### Given task
Copy out the data below as written; omit any images.

[START]

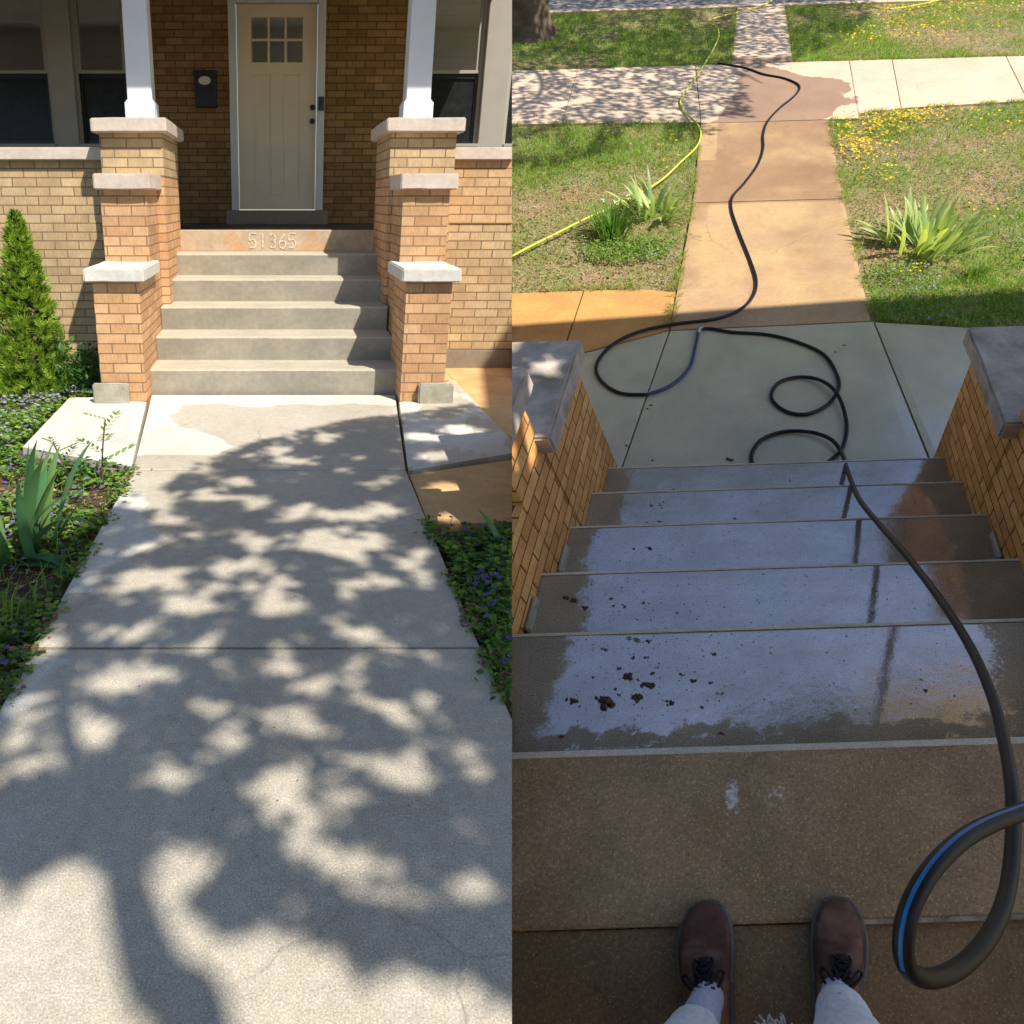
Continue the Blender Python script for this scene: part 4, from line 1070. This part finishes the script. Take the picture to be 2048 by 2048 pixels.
# --- lawns of site B
conc = [[(-.72, 2.0), (.80, 2.0), (.74, 8.4), (-.72, 8.4)], [(-.42, 10.5), (.42, 10.5), (.4, 14.3), (-.4, 14.3)], [(-8, 8.50), (-.7, 8.27), (1.1, 8.27), (1.6, 8.55), (9, 8.92), (9, 10.6), (-8, 10.67)],
        [(.7, 2), (1.95, 2), (1.95, 3.70), (.72, 3.90)], [(-5, 2), (-.6, 2), (-.68, 4.42), (-.95, 4.48), (-5, 4.45)], [(-40, 14.1), (40, 14.1), (40, 30), (-40, 30)]]
def sown(x, y):
    for P in conc:
        if inpoly(x, y, P): return False
    return True
def greenness(x, y):
    g = nz(x, y, .8, 3) * .8 + nz(x, y, 2.4, 8) * .5
    if x < 0:
        if y > 10.6: g += .75 if (x > -2.2 and y < 12.6) else .15
        elif y > 6.9: g += .62 - (8.2 - y) * .22
        elif y < 5.2: g -= .30
        else: g += .05
        if y < 4.95: g -= .3
    else:
        if y > 10.6: g += .7 if x < 1.9 and y < 12.8 else .1
        elif x < 1.0 and y > 7.9: g += .5
        elif y < 4.45: g += .4
        else: g += .02
    return g
def seam_b(y): return -.2334 * y - .911
fl = Fol(); n = 0
for _ in range(210000):
    y = 3.6 + 10.6 * R.random() ** 1.25; x = R.uniform(seam_b(y) - .05, 1.4 + y * .34)
    if not sown(x, y): continue
    g = greenness(x, y)
    if R.random() > .55 + 1.0 * g: continue
    p = B(x, y, G - .03); d = rv(); d = (d - nB * d.dot(nB)).normalized() * R.uniform(.2, 1.4)
    s = 1 + .06 * max(0, y - 5)
    gr = R.random() < .66 + g
    fl.blade(p, d, nB, R.uniform(.035, .075) * (1 if gr else .7) * (1.35 if g > .5 else 1), .0042 * s, 0 if gr else (1 if R.random() < .5 else 2))
tag(fl.done('lawn_grass', [M['grass'], M['grass_dull'], M['straw']], site=B), 'patchy green and straw coloured grass on both sides of the tan path', 'grass', kind='stuff')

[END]

### Correct response
Continue the Blender Python script for this scene: part 4, from line 1070. This part finishes the script. Take the picture to be 2048 by 2048 pixels.
# --- lawns of site B
conc = [[(-.72, 2.0), (.80, 2.0), (.74, 8.4), (-.72, 8.4)], [(-.42, 10.5), (.42, 10.5), (.4, 14.3), (-.4, 14.3)], [(-8, 8.50), (-.7, 8.27), (1.1, 8.27), (1.6, 8.55), (9, 8.92), (9, 10.6), (-8, 10.67)],
        [(.7, 2), (1.95, 2), (1.95, 3.70), (.72, 3.90)], [(-5, 2), (-.6, 2), (-.68, 4.42), (-.95, 4.48), (-5, 4.45)], [(-40, 14.1), (40, 14.1), (40, 30), (-40, 30)]]
def sown(x, y):
    for P in conc:
        if inpoly(x, y, P): return False
    return True
def greenness(x, y):
    g = nz(x, y, .8, 3) * .8 + nz(x, y, 2.4, 8) * .5
    if x < 0:
        if y > 10.6: g += .75 if (x > -2.2 and y < 12.6) else .15
        elif y > 6.9: g += .62 - (8.2 - y) * .22
        elif y < 5.2: g -= .30
        else: g += .05
        if y < 4.95: g -= .3
    else:
        if y > 10.6: g += .7 if x < 1.9 and y < 12.8 else .1
        elif x < 1.0 and y > 7.9: g += .5
        elif y < 4.45: g += .4
        else: g += .02
    return g
def seam_b(y): return -.2334 * y - .911
fl = Fol(); n = 0
for _ in range(210000):
    y = 3.6 + 10.6 * R.random() ** 1.25; x = R.uniform(seam_b(y) - .05, 1.4 + y * .34)
    if not sown(x, y): continue
    g = greenness(x, y)
    if R.random() > .55 + 1.0 * g: continue
    p = B(x, y, G - .03); d = rv(); d = (d - nB * d.dot(nB)).normalized() * R.uniform(.2, 1.4)
    s = 1 + .06 * max(0, y - 5)
    gr = R.random() < .66 + g
    fl.blade(p, d, nB, R.uniform(.035, .075) * (1 if gr else .7) * (1.35 if g > .5 else 1), .0042 * s, 0 if gr else (1 if R.random() < .5 else 2))
tag(fl.done('lawn_grass', [M['grass'], M['grass_dull'], M['straw']], site=B), 'patchy green and straw coloured grass on both sides of the tan path', 'grass', kind='stuff')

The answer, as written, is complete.